Where a line contains the string "scene", copy that line.

•••••

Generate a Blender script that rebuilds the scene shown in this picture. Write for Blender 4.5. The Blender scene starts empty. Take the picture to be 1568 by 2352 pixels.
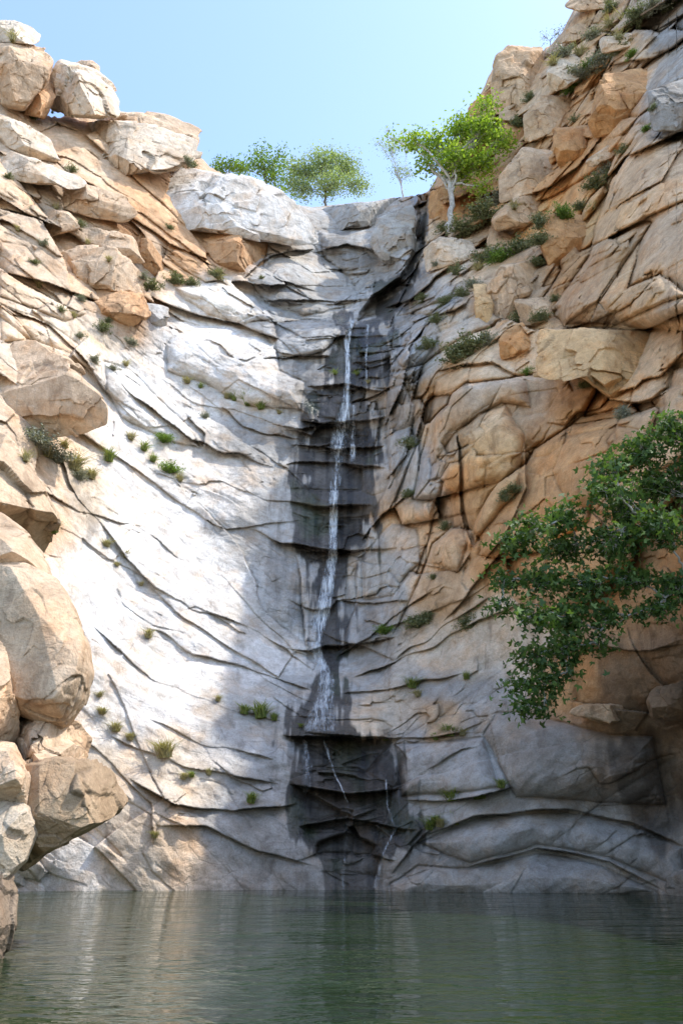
import bpy, math, random
import numpy as np
random.seed(7); rng=np.random.default_rng(7)
F=1898.0; TH=math.atan((1945-1176)/F); CT,ST=math.cos(TH),math.sin(TH); CH=1.6
SUN_DIR=np.array([0.665,-0.07,1.0]); SUN_DIR/=np.linalg.norm(SUN_DIR)
scene=bpy.context.scene
def link(o): scene.collection.objects.link(o); return o
def ray(px,py):
    up=(1176-py)/F; yd=CT-up*ST; zd=ST+up*CT
    return (px-784)/F/yd, zd/yd
def W(px,py,D):
    rx,rz=ray(px,py); return np.stack([rx*D,D+0*rx,CH+rz*D],-1)
# ---------------- noise
def hsh(ix,iy,iz,s):
    n=(ix.astype(np.int64)*374761393+iy.astype(np.int64)*668265263+iz.astype(np.int64)*1274126177+s*974634777)&0xffffffff
    n=((n^(n>>13))*1103515245)&0xffffffff
    n=((n^(n>>16))*2246822519)&0xffffffff
    return ((n^(n>>15))&0xffffff).astype(np.float32)/16777215.0
def vnoise(p,s=0):
    f=np.floor(p); i=f.astype(np.int64); t=(p-f).astype(np.float32); t=t*t*(3-2*t)
    r=0
    for a in (0,1):
        for b in (0,1):
            for c in (0,1):
                w=(t[...,0] if a else 1-t[...,0])*(t[...,1] if b else 1-t[...,1])*(t[...,2] if c else 1-t[...,2])
                r=r+w*hsh(i[...,0]+a,i[...,1]+b,i[...,2]+c,s)
    return r*2-1
def fbm(p,o=4,s=0,g=0.5):
    r=0;a=1;q=p
    for k in range(o):
        r=r+a*vnoise(q,s+k*17); q=q*2.03+5.1; a*=g
    return r
def voro(p,s=0,box=False):
    f=np.floor(p).astype(np.int64)
    sh=p.shape[:-1]
    f1=np.full(sh,9.,np.float32); f2=f1.copy(); off=np.zeros(sh,np.float32); til=np.zeros(sh,np.float32); tint=np.zeros(sh,np.float32)
    for a in (-1,0,1):
        for b in (-1,0,1):
            for c in (-1,0,1):
                ix,iy,iz=f[...,0]+a,f[...,1]+b,f[...,2]+c
                r1=hsh(ix,iy,iz,s); r2=(r1*977.13)%1.0; r3=(r1*3571.7)%1.0
                dx=(p[...,0]-ix-r1).astype(np.float32);dy=(p[...,1]-iy-r2).astype(np.float32);dz=(p[...,2]-iz-r3).astype(np.float32)
                d=np.maximum(np.maximum(np.abs(dx),np.abs(dy)),np.abs(dz))*1.15 if box else np.sqrt(dx*dx+dy*dy+dz*dz)
                m=d<f1
                f2=np.where(m,f1,np.minimum(f2,d)); f1=np.where(m,d,f1)
                o=(r1*7.3+r2*3.1+r3*5.7)%1.0
                t=dx*(((r1*13.7)%1)*2-1)+dy*(((r2*11.3)%1)*2-1)+dz*(((r3*9.1)%1)*2-1)
                off=np.where(m,o,off); til=np.where(m,t,til); tint=np.where(m,(r2*17.1+r1)%1.0,tint)
    return off*2-1,til,f2-f1,tint
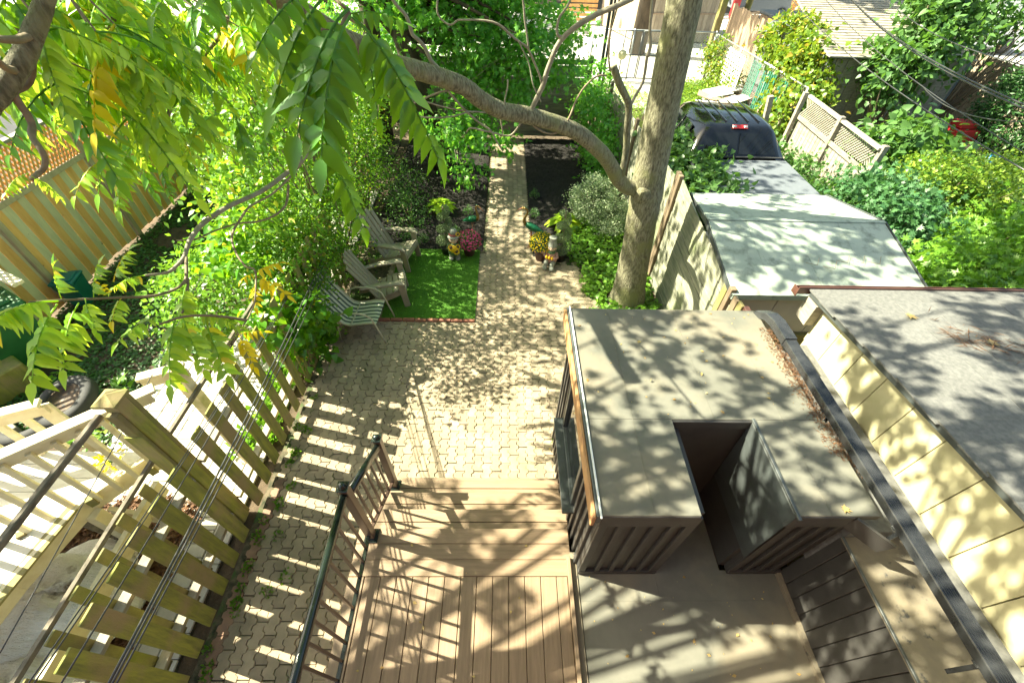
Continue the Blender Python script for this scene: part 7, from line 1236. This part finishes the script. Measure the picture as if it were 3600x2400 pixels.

•••••

REPLY:
Generate a Blender script that rebuilds the scene shown in this picture. Write for Blender 4.5. The Blender scene starts empty. Take the picture to be 1568 by 2352 pixels.
scene=bpy.context.scene
def link(o): scene.collection.objects.link(o); return o
Continue the Blender Python script for this scene: part 7, from line 1236. This part finishes the script. Measure the picture as if it were 3600x2400 pixels.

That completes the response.